Ozma and I live in India and Britain respectively, close to our artisan makers and customers. As we are increasingly more concerned about our carbon footprint, we understand how lucky we are not to fly back and forth for work. We also implicitly trust each other so working across continents using technology makes it a relatively easy process. The joys of Whatsapp to share ideas and inspiration through pictures and video calling to make quick decisions, have given us an advantage to be able to continuously make new and beautiful creations whilst occasionally arguing but mostly valuing each other. Whilst we work across a varied range of craft skills, listed below are some that are ongoing all year round!


The art of blockprinting dates back to the Indus Valley Civilisation (3500-1300 B.C.). It was really under the Mughals that blockprinting really flourished with intricate floral designs and patterns that we see still used today.

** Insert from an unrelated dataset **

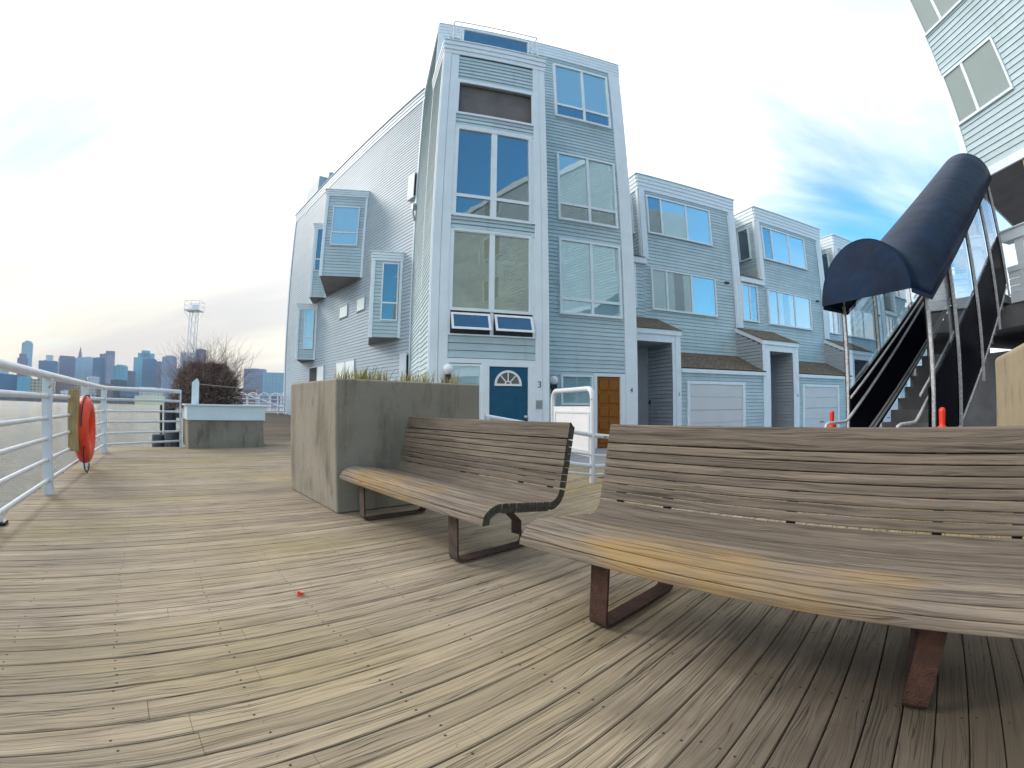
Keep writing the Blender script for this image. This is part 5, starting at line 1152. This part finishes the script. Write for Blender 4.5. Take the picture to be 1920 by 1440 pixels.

The process: A woodblock is hand carved by a master carver using a hammer and chisel. Each colour in the print has a different block so the more intricate a design with many colours, the longer it takes, anything from a few days to a month to carve a design. For printing, the wood block is dipped in a dye-tray and stamped on the fabric with a firm and hard pound of the fist. The outlines are done first from left to right followed by each colour. The fabrics are dried in the sun and washed and prepared for stitching. Each piece is unique with slight colour variations and imperfections, which is the charm of blockprint. We call them perfectly imperfect!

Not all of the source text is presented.